I have a VPI pipeline with a few operations. One of the last ones is a median filter. I am profiling it using nsight systems.
Timing my pipeline with std::chrono, (getting the time when I send the first operation and ending after I finish a streamSync), I get that the pipeline with the median filter runs in 5.6 milliseconds, and without the filter runs in 5.5 milliseconds. This leads me to conclude the median filter itself takes ~0.1 milliseconds.
Here are the graphs from nsight systems:
With median filter:
Looking at these plots, it suggests a big chunk (2.8ms) of my pipeline is taken up by the median filter, and if I remove it it’s taken up by the unlock task.
However it doesn’t make sense that the median filter is taking up 2.8 ms, since if I remove it my pipeline gets shorter only by 0.1ms.
Why is there this discrepancy? Is the median filter operation actually taking up 2.8ms, or is nsight systems wrong? If it’s actually taking up 2.8ms, then why does removing it make the pipeline shorter only by 0.1ms. Is there some optimization I’m missing?
It is a little hard to tell from screen shots, but it looks to me like the problem is that any benefit you are getting timewise from removing the median filter is completely hidden by the time spent in the cudaStreamSynchronize call.
That would explain the numbers - a cudaStreamSynchronize call takes a fixed ~3ms to run, and whether or not a median filter is ran the time would be the same.
However it doesn’t make sense in other ways: 1) why is a 3x3 median filter taking 7x longer than stereo block matching 2) what is the stream synchronize doing for 3ms, and why is that time not affected by a 2.8ms median filter on the same stream.

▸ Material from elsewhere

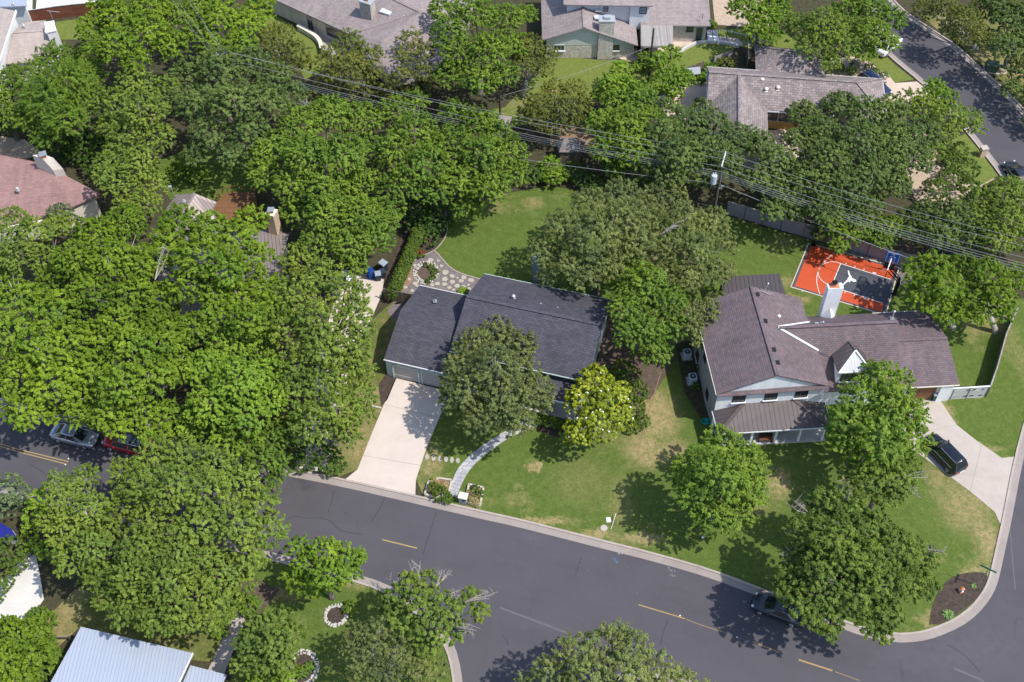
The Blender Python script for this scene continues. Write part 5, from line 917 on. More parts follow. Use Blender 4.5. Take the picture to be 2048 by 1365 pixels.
# open black metal fence round the far patio
fp = px([(1411, 84), (1412, 78), (1452, 79), (1497, 90), (1525, 102)]); t = thing('pool_fence', 'low black metal fence curving round the far patio', 'fence', (*fp[0], 0)); m = MB(); pm = MB()
for a, b in zip(fp[:-1], fp[1:]):
    m.bar((*a, 1.35), (*b, 1.35), .06, .06); m.bar((*a, .15), (*b, .15), .05, .05); L = np.linalg.norm(b - a); k = max(1, int(L / .2))
    for i in range(k): pm.bar((*lerp(a, b, i / k), .1), (*(lerp(a, b, i / k) + .001), 1.35), .025, .025)
part('rail', m, 'metal_pale', t); part('bars', pm, 'black_metal', t)
for p in fp: part('post', MB().box((*p, .7), (.1, .1, 1.4)), 'black_metal', t)
fence('grey_board_fence', 'short grey board fence beside the yellow plants', [(1372, 158), (1404, 146)], 1.8, 'fence_grey_wood', post='fence_grey_wood'); fence('leaning_board_fence', 'short weathered board fence half covered by green vines', [(1426, 134), (1462, 122)], 1.6, 'fence_weathered', post='fence_grey_wood')
fence('brown_post_fence', 'narrow dark timber fence beside the hip roofed garage', [(1494, 140), (1493, 104)], 1.7, 'fence_grey_wood', capmat='fence_weathered')
t = thing('curved_seat_wall', 'pale curved masonry seat wall edging the lawn of the hip roofed house', 'wall', P(620, 80)); ln = smoothline(px([(597, 60), (612, 68), (632, 80), (642, 92), (645, 108)]), 2); m = MB(); m2 = MB()
for a, b in zip(ln[:-1], ln[1:]): d = unit(a, b); nn = np.array([d[1], -d[0]]) * .2; m.prism([a - nn, b - nn, b + nn, a + nn], 0, .7); m2.prism([a - nn * 1.3, b - nn * 1.3, b + nn * 1.3, a + nn * 1.3], .7, .8)
part('wall_body', m, 'brick_pale', t); part('coping', m2, 'trim_cream', t)
t = thing('patio_kerb_wall', 'low white retaining kerb curving between far patio and green lawn', 'wall', P(1400, 90)); ln = smoothline(px([(1352, 112), (1375, 96), (1395, 88), (1420, 86), (1448, 88), (1478, 95)]), 2); m = MB()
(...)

I expanded the Cuda HW view and I can see sgm calls there both with and without the median filter. These suggests that the SGM is actually running during that time and takes much longer than the StereoDisparity block in VPI says. I guess I should be looking at the CUDA HW row? But what is the meaning of the VPI row in that case?
FYI, if you click on an event on the CPU side, we will show a projection of all of the events on the GPU side that are launched by that range. (In other words, we can do automatically what you drew on by hand)
I am not familiar with VPI in particular, however, the stream synchronize cannot complete until all the streams launched by that range are complete. The CPU is waiting for the GPU to finish. So the sync function is called, and starts on the nsys timeline, but then it waits for the ~3ms of work to finish, and then ends on the timeline.
Thank you, the article was very helpful. I’m still not quite sure what the VPI row stands for, but the rest of nsight systems is enough to understand what’s actually going on.
VPI is a library, correct? I assume that VPI was instrumented with NVTX and gave it an NVTX domain labeled “VPI”. When Nsys sees that, we put the corresponding API calls in a row with the NVTX domain name.
Yes, VPI is a closed-source NVIDIA library. I assumed there was some special integration for VPI in Nsight Systems, I didn’t know NVTX let you make that customizeable of a UI.
Yup, it would work for NVTX annotations you add as well, but it is definitely our preferred way for adding profiling hooks to internal libraries. NVTX is available on github as a simple header file or C++/Python/Fortran wrappers, and both Nsight Systems and Nsight Compute will recognize the domain names and reflect it in the GUI.